INFORMATION SUPPLIED:
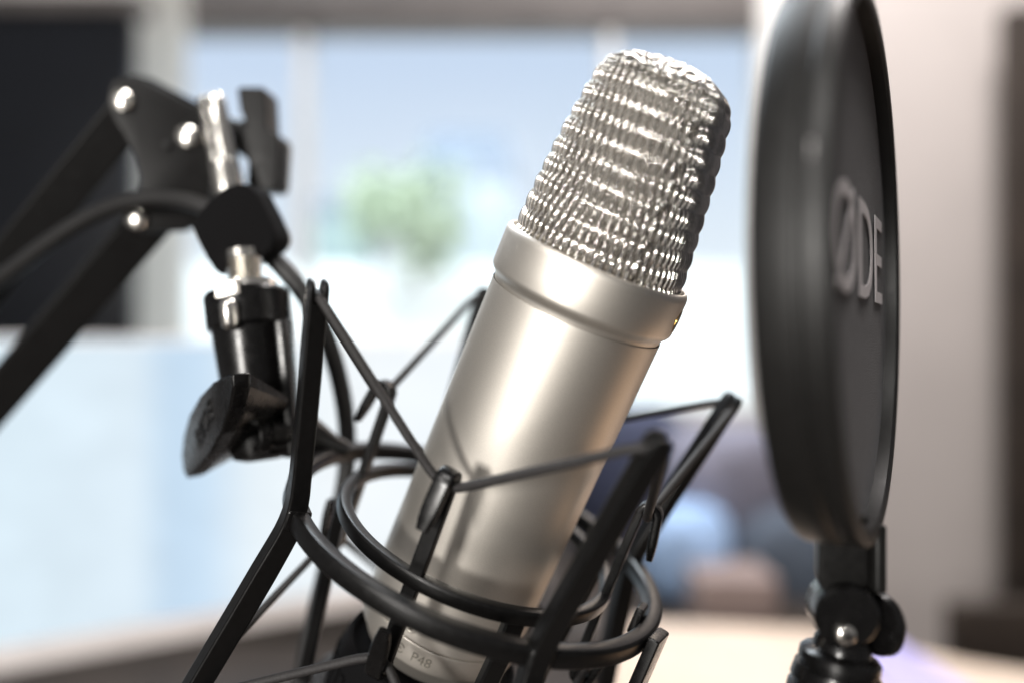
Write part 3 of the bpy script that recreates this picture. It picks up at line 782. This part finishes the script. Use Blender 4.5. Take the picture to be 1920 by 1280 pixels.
# right: dark door edge, desk, blurred things on it
quad_box('dark_door', 1896, 10, 2500, 1240, 2150, 60, brown_m, 'dark brown door edge at the far right of the pale wall', 'door')
desk = mesh_obj('desk', *slab([np.array([60, 620, -412.0]), np.array([1300, 620, -412.0]), np.array([1300, 660, -412.0]), np.array([590, 1030, -412.0]), np.array([430, 1150, -412.0]), np.array([150, 1190, -412.0])], [0, 0, -28], 4), desk_m, None)
tag(desk, 'pale birch desk top in warm light at the lower right', 'desk')
lp_ = [np.array([x, y, -408.0]) for x, y in ((430, 860), (535, 870), (520, 1110), (450, 1120))]
tag(mesh_obj('paper_folder', *slab(lp_, [0, 0, 4], 1), lav_m, None), 'lavender paper folder lying on the pale desk', 'folder')
lamp('desk_fill', (0.30, 0.80, 0.35), (0.30, 1.05, -0.41), 0.2, 1.9, (1.0, 0.82, 0.66))  # unseen warm light added to lift the desk top

def cushion(name, cx, cy, z, w, h, dpt, mat, label, cat, seed):
    r = np.random.default_rng(seed); c = px(cx, cy, z); v = []; f = []; nu, nv = 28, 16
    for i in range(nv + 1):
        th = PI * i / nv
        for k in range(nu):
            ph = 2 * PI * k / nu
            e = lambda q, p: math.copysign(abs(q) ** p, q)
            b_ = 1 + 0.06 * math.sin(3 * ph + seed) * math.sin(2 * th)
            v.append(c + np.array([w / 2 * e(math.sin(th), .7) * e(math.cos(ph), .7) * b_, dpt / 2 * e(math.sin(th), .7) * e(math.sin(ph), .7) * b_, h / 2 * e(math.cos(th), .7) * b_]))
    for i in range(nv):
        for k in range(nu):
            f.append((i * nu + k, i * nu + (k + 1) % nu, (i + 1) * nu + (k + 1) % nu, (i + 1) * nu + k))
    return tag(mesh_obj(name, v, f, mat, None, angle=80), label, cat, 'cushions on the bench' if cat == 'cushion' else None)
quad_box('side_cabinet', 1790, 1135, 2500, 1700, 1500, 40, brown_m, 'dark brown side cabinet against the pale wall, lower right', 'cabinet')
cushion('cushion', 1282, 1030, 1500, 165, 175, 150, blue_m, 'pale blue cushion low behind the right side of the cradle', 'cushion', 2)
cushion('cushion', 1375, 905, 1620, 300, 240, 180, material('grey_blue_cloth', (0.20, 0.20, 0.26), 0.85, noise=(20, 0.25)), 'grey violet cushion lying on top of the blue ones beside the pop filter', 'cushion', 5)
cushion('cushion', 1455, 1045, 1560, 190, 210, 140, material('dusty_blue_cloth', (0.11, 0.14, 0.19), 0.85, noise=(20, 0.2)), 'dark slate blue low cushion nearest the pop filter stem', 'cushion', 6)
cushion('draped_coat', 1165, 895, 1800, 330, 330, 180, navy_m, 'dark navy coat heaped behind the cradle, under the window', 'coat', 8)
quad_box('bench', 1010, 1193, 1600, 1900, 1310, 620, brown_m, 'low dark bench behind the pale desk, under the cushions', 'bench')
quad_box('cardboard_box', 1310, 1085, 1460, 1190, 1330, 120, rose_m, 'rose brown cardboard box behind the pale desk, in front of the cushions', 'box')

WORK TO DO: Repeat, exactly and in full, each line from the start of the data to the line that contains "(1.0, 0.82, 0.66))". Pictures do not go in.

ANSWER IN FULL:
Write part 3 of the bpy script that recreates this picture. It picks up at line 782. This part finishes the script. Use Blender 4.5. Take the picture to be 1920 by 1280 pixels.
# right: dark door edge, desk, blurred things on it
quad_box('dark_door', 1896, 10, 2500, 1240, 2150, 60, brown_m, 'dark brown door edge at the far right of the pale wall', 'door')
desk = mesh_obj('desk', *slab([np.array([60, 620, -412.0]), np.array([1300, 620, -412.0]), np.array([1300, 660, -412.0]), np.array([590, 1030, -412.0]), np.array([430, 1150, -412.0]), np.array([150, 1190, -412.0])], [0, 0, -28], 4), desk_m, None)
tag(desk, 'pale birch desk top in warm light at the lower right', 'desk')
lp_ = [np.array([x, y, -408.0]) for x, y in ((430, 860), (535, 870), (520, 1110), (450, 1120))]
tag(mesh_obj('paper_folder', *slab(lp_, [0, 0, 4], 1), lav_m, None), 'lavender paper folder lying on the pale desk', 'folder')
lamp('desk_fill', (0.30, 0.80, 0.35), (0.30, 1.05, -0.41), 0.2, 1.9, (1.0, 0.82, 0.66))  # unseen warm light added to lift the desk top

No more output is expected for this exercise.